The location of the hands is a continuous function of time, with the angle that the hour and minute (and perhaps second) hands make with respect to high noon going something like $\sin(\omega t)$ where the angular frequency $\omega$ is taken to be negative to get the handedness correct.

But as timekeeping has evolved does this notion continue to be physical?  Specifically, how should we think about the pervasive digital clock

digital_clock

and the underlying concepts of digital timekeeping on a computer.

Originally, many computer systems were designed to inherit this human notion of ‘time as motion’ and time is internally represented in many machines as a double precision floating point number.  But does this make sense – either from the philosophical view or the computing view?

Let’s consider the last point first.  Certainly, the force models $\bar f(\bar S;t)$ used in dynamical systems require a continuous time in the calculus but they clearly cannot get such a time in the finite precision of any computing machine.  At some level, all such models have to settle for a time just above a certain threshold that is tailored for the specific application.

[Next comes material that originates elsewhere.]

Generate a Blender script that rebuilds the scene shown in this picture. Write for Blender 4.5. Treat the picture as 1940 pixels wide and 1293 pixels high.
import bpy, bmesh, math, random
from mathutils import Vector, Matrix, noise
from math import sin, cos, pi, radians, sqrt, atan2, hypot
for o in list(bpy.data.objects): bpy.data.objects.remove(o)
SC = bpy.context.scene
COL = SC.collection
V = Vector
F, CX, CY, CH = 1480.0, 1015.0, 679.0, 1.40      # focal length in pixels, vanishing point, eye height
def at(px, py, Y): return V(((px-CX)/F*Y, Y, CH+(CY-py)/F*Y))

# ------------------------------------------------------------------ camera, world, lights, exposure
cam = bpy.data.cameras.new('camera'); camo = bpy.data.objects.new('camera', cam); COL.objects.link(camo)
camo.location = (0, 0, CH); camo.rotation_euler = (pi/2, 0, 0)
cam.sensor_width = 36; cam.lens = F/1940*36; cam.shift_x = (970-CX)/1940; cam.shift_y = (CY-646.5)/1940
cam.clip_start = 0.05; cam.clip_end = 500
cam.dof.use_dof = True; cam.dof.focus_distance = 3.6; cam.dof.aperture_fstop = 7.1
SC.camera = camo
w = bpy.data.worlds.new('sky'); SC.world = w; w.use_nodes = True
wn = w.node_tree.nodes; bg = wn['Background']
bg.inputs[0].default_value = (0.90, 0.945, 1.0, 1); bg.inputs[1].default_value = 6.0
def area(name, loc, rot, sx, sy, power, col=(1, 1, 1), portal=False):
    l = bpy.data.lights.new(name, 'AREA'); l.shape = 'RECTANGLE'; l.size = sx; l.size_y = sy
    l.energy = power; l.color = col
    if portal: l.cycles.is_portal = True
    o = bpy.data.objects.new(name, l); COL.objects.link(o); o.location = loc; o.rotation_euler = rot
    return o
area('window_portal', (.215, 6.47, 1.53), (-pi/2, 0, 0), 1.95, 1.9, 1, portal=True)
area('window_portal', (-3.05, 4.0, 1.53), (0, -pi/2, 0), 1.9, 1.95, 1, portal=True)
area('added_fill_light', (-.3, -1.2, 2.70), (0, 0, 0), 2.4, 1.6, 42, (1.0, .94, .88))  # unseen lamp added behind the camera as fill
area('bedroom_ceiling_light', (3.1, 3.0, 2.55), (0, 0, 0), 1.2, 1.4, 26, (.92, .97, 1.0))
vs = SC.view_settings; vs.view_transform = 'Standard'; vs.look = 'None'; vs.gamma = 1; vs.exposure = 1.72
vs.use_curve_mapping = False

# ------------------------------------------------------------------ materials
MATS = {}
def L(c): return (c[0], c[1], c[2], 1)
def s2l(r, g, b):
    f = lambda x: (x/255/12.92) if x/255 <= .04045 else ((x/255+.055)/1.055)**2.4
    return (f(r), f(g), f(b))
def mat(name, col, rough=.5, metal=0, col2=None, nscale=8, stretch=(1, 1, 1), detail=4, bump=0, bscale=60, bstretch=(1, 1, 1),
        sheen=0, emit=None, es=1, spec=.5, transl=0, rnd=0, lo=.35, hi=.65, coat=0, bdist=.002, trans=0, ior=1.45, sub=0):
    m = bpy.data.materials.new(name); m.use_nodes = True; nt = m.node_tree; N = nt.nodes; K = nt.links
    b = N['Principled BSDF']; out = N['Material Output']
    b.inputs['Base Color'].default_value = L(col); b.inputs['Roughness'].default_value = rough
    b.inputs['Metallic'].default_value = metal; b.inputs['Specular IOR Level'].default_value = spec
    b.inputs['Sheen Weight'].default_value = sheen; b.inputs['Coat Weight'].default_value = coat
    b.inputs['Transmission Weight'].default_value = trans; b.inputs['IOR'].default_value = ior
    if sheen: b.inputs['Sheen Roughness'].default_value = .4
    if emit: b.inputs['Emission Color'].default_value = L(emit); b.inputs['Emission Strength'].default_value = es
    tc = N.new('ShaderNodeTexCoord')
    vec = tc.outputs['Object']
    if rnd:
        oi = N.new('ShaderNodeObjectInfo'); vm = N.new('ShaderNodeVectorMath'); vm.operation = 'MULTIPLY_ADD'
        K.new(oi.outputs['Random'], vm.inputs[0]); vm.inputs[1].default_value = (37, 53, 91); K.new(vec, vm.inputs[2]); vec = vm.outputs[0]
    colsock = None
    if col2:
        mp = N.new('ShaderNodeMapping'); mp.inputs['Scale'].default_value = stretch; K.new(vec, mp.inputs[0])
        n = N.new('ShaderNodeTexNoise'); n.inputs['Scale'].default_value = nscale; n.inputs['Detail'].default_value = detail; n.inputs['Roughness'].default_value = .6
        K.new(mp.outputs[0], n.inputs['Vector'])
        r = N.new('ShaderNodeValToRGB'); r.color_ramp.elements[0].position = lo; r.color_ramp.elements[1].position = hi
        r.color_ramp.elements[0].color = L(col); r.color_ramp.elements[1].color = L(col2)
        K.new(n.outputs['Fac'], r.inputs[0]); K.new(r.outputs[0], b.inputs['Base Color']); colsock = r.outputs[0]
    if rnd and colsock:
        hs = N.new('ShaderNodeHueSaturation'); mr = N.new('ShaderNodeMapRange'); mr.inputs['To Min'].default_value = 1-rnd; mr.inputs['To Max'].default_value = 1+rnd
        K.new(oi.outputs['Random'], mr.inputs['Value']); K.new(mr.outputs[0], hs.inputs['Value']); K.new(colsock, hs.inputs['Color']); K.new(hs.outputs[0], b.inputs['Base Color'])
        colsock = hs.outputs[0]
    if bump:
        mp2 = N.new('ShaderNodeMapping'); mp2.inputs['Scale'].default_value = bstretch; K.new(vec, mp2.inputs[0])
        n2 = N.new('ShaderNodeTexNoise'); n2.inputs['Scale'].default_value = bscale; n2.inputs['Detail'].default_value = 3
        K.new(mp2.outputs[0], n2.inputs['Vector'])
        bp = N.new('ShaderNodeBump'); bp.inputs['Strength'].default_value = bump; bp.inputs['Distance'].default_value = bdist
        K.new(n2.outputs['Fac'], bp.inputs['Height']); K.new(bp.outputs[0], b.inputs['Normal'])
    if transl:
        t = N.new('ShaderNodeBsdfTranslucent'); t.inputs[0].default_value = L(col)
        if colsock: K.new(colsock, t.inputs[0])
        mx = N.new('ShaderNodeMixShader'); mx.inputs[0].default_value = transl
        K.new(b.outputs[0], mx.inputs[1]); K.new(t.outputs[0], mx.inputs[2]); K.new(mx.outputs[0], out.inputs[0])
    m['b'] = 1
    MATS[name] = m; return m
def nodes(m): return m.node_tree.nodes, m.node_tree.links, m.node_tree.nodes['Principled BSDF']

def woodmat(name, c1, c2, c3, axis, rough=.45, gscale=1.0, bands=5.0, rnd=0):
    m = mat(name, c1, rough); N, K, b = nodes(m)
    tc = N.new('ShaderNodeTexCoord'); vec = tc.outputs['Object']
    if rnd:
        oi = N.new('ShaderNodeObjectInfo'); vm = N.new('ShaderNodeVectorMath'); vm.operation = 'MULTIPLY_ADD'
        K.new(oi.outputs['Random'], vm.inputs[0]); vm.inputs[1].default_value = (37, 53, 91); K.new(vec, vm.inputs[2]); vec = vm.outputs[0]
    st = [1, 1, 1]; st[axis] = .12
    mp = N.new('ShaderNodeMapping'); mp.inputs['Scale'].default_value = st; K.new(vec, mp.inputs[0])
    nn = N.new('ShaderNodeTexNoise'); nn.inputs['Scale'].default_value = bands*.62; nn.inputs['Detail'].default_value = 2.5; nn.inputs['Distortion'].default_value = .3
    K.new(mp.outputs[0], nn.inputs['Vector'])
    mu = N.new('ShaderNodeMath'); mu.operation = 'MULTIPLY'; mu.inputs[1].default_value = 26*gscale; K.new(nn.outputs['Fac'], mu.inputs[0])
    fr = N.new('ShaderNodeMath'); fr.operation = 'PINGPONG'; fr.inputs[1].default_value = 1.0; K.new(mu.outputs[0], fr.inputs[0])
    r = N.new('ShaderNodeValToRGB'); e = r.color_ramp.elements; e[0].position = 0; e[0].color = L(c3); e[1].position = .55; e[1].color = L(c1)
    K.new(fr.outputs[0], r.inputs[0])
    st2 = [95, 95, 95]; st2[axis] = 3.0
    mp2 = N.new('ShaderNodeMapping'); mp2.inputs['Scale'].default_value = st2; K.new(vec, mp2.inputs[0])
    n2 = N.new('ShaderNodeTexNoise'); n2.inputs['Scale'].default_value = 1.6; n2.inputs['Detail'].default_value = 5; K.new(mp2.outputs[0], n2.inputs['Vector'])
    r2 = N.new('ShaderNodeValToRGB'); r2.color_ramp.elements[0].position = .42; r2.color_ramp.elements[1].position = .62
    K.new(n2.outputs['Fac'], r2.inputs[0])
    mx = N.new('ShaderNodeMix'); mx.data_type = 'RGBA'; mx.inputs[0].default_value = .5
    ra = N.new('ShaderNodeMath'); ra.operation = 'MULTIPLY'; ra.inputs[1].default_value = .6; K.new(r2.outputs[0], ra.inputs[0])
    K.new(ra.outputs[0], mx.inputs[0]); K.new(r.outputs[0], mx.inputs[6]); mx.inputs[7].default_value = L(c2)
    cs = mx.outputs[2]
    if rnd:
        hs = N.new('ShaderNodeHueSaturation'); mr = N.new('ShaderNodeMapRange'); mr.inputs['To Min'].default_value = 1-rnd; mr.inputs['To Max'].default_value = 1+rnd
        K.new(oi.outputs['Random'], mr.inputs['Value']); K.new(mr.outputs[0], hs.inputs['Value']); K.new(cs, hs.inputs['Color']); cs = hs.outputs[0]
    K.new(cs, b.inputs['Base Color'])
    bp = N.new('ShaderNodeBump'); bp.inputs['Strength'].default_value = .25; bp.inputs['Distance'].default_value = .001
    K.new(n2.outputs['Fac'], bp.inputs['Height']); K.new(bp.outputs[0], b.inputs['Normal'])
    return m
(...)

So the implementation of a continuous time expressed in terms of a floating point variable should be replaced with one or more integers that count the multiples of this threshold time in a discrete way.

What is meant by one or more integers is best understood in terms of an example.  Astronomical models of the motion of celestial objects are usually expressed in terms of Julian date and fractions therein.  Traditional computing approaches would dictate that the time, call it $JD$ would be given by a floating point number where the integer part is the number of whole days and the fractional parts the numbers of hours, minutes, seconds, milliseconds, and so on, added together appropriately and then divided by 86400 to get the corresponding fraction.  Conceptually, this means that we take a set of integers and then contort them into a single floating point number.  But this approach not only involves a set of unnecessary mental gymnastics but is actually subject to error in the numerical sense.

Consider the following two modified Julian dates, represented by their integer values for days, hours, minutes, seconds, and milliseconds and by their corresponding floating point representations

JD

In an arbitrary-precision computation, the sum of $JD1 = JD2 + deltaT$ would be exact but a quick scan over the last two digits of the three numbers involved shows that the floating point representation doesn’t capture the correct representation exactly.

Of course this should come as no surprise since this is an expected limitation of floating point arithmetic.  The only way to determine if two times are equal using the floating point method is to difference the two times in question, take the absolute value of the result and to declare sameness if the value is less than some tolerance.  Critics will be quick to point out that this fuzziness is the cost of fast performance and that this consideration outweighs exactness, but this is really just a tacit admission of the existence of a threshold time below which one does not need to probe.

Arbitrary precision, in the form of a sufficient set of integers (as used above), circumvents this problem but only to a point.  One cannot have an infinite number of integers to capture the smallest conceivable sliver of time. Practically, both memory and performance considerations limit the list of integers in the set to be relatively small.  And so we again have a threshold time below which we cannot represent a change.

And so we arrive at the contemplation of the first problem.  Is there really any philosophical ground on which we can stand that says that a continuous time is required.  Certainly the calculus requires continuity at the smallest of scales but is the calculus truth or a tool?  Newton’s laws can only be explored to a fairly limited level before the laws of quantum mechanics becomes important.  But are the laws of quantum mechanics really laws in continuous time?  Or is Schrodinger’s equation an approximation to the underlying truth?  The answer to these questions, I suppose, is a matter of time.